In some ways, it feels like a loss. The ease of documenting everything has quietly reshaped how we experience the world. Moments that once belonged only to us now pass through a lens first. House parties feel rarer, dancing feels more restrained. There’s a subtle awareness that anything can be recorded, shared, and turned into something unintended. People hold back, not because they want to, but because they know they’re being watched.


And yet, it’s also a gift.


To be able to preserve a moment, instantly, effortlessly is something previous generations never had. A laugh, a fleeting light, a quiet in-between. All of it can be held onto.


I was thinking about that on a recent two-week road trip. I made a deliberate choice to leave my professional cameras at home. I didn’t want to feel that pull to document everything, to turn every moment into work. I brought along a small 35mm point-and-shoot instead. Something simple, something limiting. Just 24 exposures. Each frame would have to matter.
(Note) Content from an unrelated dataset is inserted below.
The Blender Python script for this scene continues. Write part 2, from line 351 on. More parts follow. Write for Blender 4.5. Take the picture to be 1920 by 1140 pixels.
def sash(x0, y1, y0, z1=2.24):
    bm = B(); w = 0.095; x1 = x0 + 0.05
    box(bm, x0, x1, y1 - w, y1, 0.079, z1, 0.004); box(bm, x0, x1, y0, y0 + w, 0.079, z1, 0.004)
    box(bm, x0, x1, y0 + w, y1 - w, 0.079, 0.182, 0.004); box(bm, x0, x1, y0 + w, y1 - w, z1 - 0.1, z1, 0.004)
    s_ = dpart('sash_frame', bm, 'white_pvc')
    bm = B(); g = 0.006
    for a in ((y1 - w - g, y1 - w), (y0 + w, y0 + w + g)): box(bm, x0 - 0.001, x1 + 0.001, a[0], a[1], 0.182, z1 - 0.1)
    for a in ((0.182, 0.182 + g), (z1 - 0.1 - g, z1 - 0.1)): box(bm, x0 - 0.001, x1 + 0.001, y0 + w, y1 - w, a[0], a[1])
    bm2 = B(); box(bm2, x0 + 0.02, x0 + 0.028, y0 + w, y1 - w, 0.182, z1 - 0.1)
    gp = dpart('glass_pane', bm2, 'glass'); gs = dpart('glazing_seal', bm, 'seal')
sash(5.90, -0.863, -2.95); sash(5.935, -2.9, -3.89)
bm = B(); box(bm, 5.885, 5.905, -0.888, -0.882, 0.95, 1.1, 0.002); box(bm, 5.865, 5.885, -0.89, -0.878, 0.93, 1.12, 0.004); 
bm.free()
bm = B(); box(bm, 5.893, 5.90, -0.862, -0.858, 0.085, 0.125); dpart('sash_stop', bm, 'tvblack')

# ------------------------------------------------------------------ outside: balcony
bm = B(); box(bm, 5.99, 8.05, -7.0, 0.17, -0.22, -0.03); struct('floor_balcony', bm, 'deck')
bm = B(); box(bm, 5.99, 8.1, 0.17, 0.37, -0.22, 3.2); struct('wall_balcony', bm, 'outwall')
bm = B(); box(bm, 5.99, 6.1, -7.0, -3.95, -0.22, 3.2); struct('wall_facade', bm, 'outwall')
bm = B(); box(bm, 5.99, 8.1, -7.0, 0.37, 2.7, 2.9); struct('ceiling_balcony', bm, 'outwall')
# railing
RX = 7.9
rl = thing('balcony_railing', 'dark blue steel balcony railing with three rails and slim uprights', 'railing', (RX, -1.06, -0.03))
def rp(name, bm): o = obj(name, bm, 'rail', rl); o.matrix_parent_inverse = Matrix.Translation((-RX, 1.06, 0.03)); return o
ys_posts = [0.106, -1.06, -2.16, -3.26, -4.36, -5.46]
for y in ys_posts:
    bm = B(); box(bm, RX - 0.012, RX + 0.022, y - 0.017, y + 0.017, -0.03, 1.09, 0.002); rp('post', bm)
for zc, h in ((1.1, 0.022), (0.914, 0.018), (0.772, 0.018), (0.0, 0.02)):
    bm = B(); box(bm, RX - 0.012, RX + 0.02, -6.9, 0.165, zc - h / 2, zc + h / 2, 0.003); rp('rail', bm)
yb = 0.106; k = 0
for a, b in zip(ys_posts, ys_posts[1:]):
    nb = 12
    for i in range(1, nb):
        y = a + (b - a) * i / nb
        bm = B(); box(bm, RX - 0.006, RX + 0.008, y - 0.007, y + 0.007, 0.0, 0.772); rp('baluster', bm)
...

But almost immediately, it stopped working. Not entirely surprising, considering it came from a garage sale. So I did what we all do. I reached into my pocket and pulled out my iPhone.


And somewhere in that moment, the tension softened.


As much as I wanted to step away from documenting, I realized I was grateful to have something, anything, that allowed me to bring pieces of that trip home. Not perfectly, not deliberately, but honestly.


Maybe that’s what it comes down to. The camera in our pocket is both a barrier and a bridge. It can pull us out of a moment, but it can also help us hold onto it.


And maybe the real balance isn’t in choosing one or the other, but in learning when to simply be there, and when to quietly press the shutter.